**Instructions to follow:** Output, word for word, every line from the start of the listing down to and including the line that contains "return (l *"; include nothing else.

**Supplied information:**
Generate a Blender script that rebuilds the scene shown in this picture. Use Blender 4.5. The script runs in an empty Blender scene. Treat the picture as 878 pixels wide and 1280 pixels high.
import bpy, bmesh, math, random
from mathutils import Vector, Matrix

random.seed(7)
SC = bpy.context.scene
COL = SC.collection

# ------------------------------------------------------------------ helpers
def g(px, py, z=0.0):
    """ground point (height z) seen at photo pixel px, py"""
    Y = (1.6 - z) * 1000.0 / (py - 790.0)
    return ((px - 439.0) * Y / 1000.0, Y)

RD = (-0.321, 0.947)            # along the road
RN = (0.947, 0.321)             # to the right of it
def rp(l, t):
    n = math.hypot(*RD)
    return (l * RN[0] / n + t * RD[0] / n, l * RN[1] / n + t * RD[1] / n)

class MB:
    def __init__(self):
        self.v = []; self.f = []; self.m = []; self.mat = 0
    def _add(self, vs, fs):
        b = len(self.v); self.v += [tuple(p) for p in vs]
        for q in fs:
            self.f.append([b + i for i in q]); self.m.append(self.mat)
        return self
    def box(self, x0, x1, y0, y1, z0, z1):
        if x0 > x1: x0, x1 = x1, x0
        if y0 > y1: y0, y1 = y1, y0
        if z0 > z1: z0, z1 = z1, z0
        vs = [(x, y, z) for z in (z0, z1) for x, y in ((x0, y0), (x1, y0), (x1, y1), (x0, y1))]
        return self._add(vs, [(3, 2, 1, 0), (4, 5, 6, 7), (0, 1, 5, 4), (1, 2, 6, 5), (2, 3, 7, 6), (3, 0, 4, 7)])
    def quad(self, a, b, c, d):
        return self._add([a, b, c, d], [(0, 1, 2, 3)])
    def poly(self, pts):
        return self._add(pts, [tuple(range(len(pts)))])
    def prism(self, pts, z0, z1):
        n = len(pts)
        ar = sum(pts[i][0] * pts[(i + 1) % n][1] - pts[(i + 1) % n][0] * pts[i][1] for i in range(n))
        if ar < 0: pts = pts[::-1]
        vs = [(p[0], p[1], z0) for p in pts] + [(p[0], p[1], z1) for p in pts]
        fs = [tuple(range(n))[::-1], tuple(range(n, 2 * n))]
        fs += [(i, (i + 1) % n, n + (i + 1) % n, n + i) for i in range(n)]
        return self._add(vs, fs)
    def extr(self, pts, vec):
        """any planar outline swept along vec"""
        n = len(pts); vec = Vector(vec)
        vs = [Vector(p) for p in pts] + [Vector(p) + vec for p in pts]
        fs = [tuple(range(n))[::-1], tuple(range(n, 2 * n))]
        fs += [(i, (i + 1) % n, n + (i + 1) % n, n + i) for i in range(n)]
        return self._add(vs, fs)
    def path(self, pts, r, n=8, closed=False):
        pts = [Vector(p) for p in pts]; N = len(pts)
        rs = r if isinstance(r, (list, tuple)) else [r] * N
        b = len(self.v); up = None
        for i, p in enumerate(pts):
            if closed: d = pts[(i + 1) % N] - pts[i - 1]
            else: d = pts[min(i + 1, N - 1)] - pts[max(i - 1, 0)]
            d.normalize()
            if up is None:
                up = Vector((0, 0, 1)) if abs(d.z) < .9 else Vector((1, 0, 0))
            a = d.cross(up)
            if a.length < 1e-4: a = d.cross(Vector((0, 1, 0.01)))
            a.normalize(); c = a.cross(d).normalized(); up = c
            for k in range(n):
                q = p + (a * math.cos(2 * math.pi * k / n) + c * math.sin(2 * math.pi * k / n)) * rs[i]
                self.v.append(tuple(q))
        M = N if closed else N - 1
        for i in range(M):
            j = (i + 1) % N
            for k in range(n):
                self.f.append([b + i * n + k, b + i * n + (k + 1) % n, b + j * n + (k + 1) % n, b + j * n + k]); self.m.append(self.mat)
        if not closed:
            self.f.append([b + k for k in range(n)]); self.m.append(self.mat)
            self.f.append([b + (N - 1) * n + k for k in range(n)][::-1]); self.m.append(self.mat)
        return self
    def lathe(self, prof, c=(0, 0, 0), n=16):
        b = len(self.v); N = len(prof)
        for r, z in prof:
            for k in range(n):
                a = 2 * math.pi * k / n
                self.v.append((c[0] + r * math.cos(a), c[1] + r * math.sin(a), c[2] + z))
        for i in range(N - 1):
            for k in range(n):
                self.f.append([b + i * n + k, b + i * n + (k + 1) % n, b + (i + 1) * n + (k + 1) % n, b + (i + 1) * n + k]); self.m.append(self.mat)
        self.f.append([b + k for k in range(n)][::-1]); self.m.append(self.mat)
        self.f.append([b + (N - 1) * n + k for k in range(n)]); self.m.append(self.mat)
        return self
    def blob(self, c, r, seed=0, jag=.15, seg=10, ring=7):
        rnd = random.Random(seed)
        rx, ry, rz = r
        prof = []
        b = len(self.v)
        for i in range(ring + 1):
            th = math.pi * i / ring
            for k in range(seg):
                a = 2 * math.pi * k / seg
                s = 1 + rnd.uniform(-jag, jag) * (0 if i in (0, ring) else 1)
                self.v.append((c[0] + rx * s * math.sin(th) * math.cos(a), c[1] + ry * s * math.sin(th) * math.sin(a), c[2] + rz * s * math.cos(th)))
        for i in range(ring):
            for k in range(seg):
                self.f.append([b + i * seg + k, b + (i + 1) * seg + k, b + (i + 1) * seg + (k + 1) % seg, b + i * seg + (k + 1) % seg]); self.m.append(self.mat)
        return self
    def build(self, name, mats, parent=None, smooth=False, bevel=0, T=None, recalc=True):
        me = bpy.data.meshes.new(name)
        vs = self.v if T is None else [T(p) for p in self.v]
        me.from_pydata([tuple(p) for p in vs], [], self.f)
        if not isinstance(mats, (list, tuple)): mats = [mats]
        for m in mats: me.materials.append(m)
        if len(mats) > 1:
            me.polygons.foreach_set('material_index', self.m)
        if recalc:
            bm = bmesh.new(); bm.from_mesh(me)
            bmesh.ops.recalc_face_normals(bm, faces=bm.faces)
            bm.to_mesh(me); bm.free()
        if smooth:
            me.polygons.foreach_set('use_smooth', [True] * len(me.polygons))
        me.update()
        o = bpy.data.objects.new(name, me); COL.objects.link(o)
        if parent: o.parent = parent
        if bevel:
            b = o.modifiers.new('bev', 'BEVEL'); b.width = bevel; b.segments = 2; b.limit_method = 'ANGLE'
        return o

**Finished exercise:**
Generate a Blender script that rebuilds the scene shown in this picture. Use Blender 4.5. The script runs in an empty Blender scene. Treat the picture as 878 pixels wide and 1280 pixels high.
import bpy, bmesh, math, random
from mathutils import Vector, Matrix

random.seed(7)
SC = bpy.context.scene
COL = SC.collection

# ------------------------------------------------------------------ helpers
def g(px, py, z=0.0):
    """ground point (height z) seen at photo pixel px, py"""
    Y = (1.6 - z) * 1000.0 / (py - 790.0)
    return ((px - 439.0) * Y / 1000.0, Y)

RD = (-0.321, 0.947)            # along the road
RN = (0.947, 0.321)             # to the right of it
def rp(l, t):
    n = math.hypot(*RD)
    return (l * RN[0] / n + t * RD[0] / n, l * RN[1] / n + t * RD[1] / n)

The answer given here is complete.